Most homeowners realize the danger associated with swimming pools, both the large, in-ground variety and the smaller “kiddie pools” that people fill with a garden hose. However, fewer property owners realize that swimming pools–and the yards that house them–must comply with important safety laws as well.

THE VIRGINIA GRAEME BAKER SWIMMING POOL & SPA SAFETY ACT

The Pool and Spa Safety Act (sometimes referred to as the P&SS Act) is a U.S. federal law which went into effect on December 19, 2008. Designed to prevent drownings and eviscerations in swimming pools and spas, the Act was named for Virginia Graeme Baker, a seven-year old girl who drowned when her hair became trapped in the drain of a hot tub. Although a strong swimmer, Virginia was unable to pull away from the drain.

The P&SS Act establishes standards for drain covers and anti-entrapment systems in public pools and spas. While the PS&S Act does not apply to private pools, anti-entrapment systems are available for private pool and spa drain covers. Whether or not you need one is a question a pool contractor can answer.

CALIFORNIA SWIMMING POOL SAFETY ACT

California Health and Safety Code Sections¬†115920-115929 contain the California Swimming Pool Safety Act. This Act applies to public and private pools alike, and defines “swimming pool” as any built-in or above ground structure containing water at least eighteen inches deep. This means it applies to many plastic “kiddie pools” as well as full-sized pools, lap pools, and spas.

The Act contains regulations for safety devices and fencing around all “swimming pools” built or remodeled after 2007. New pools, and remodeled pools, completed after that date must meet the standards contained in the Act in order to qualify for construction permits. Some of the safety devices mentioned are fencing of adequate height and construction, pool covers, pool alarms (which sound if someone or something falls into the water while the alarm is enabled), locks on access doors, and door alarms for doors with direct pool access. While pools need not have all of these safety devices, homeowners should check the Act before constructing or remodeling pools to ensure compliance.

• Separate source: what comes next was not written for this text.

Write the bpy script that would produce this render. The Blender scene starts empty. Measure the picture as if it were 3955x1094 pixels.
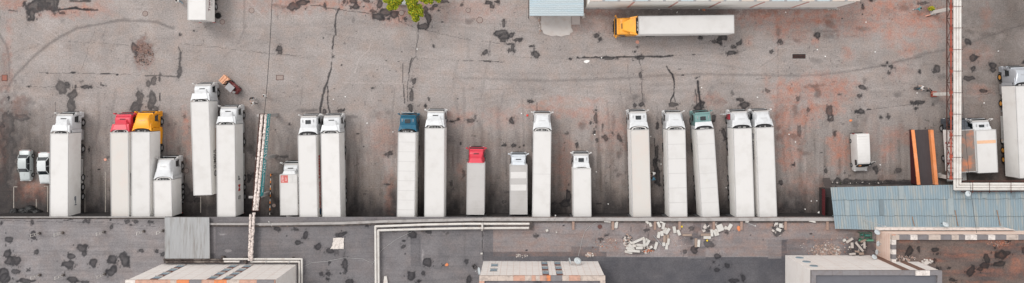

COUNTY AND LOCAL POOL SAFETY ORDINANCES

Most municipalities, including Los Angeles County, have laws and regulations governing fencing, covers, and other safety devices installed on and around swimming pools. Homeowners should make sure all pools comply with applicable laws. If you’re not sure whether or not your pool complies, contact a pool contractor or your local department of building and safety.

IMPLEMENTATION OF SAFETY STANDARDS

Compliance with the law doesn’t guarantee that a homeowner will escape liability if someone drowns or is seriously injured in or around a swimming pool. To help minimize the risk of accidental deaths and injuries, homeowners should consider the following:

1. Is there a fence around the swimming pool or spa? Does the fence have self-closing latches and locks?

2. Do fences, gates, and doors with direct pool access have alarms which sound when the door is opened?

3. Is the pool or spa cover in working order, and free from cracking or other damage?

4. Does the pool have anti-entrapment drain covers to protect against suction-related injuries and deaths?

5. Does at least one of the household residents have current first-aid training, including a recent CPR course?

6. Does everyone in the household know how to swim?

7. Before inviting people over to use the pool, or allowing household members to swim, has the household gone over pool safety rules and ensured that at least one responsible adult with first-aid training is present in case of emergency?

8. Don’t take “kiddie pools” for granted. A child can drown in only a few inches of water. Never let children swim unattended, no matter how small the pool.

These rules alone will not prevent liability completely. Accidents can happen, and homeowner liability can occur, even when people exercise caution. However, taking steps to ensure compliance–and making safety a priority–can help reduce the risks of pool-related injuries and drownings.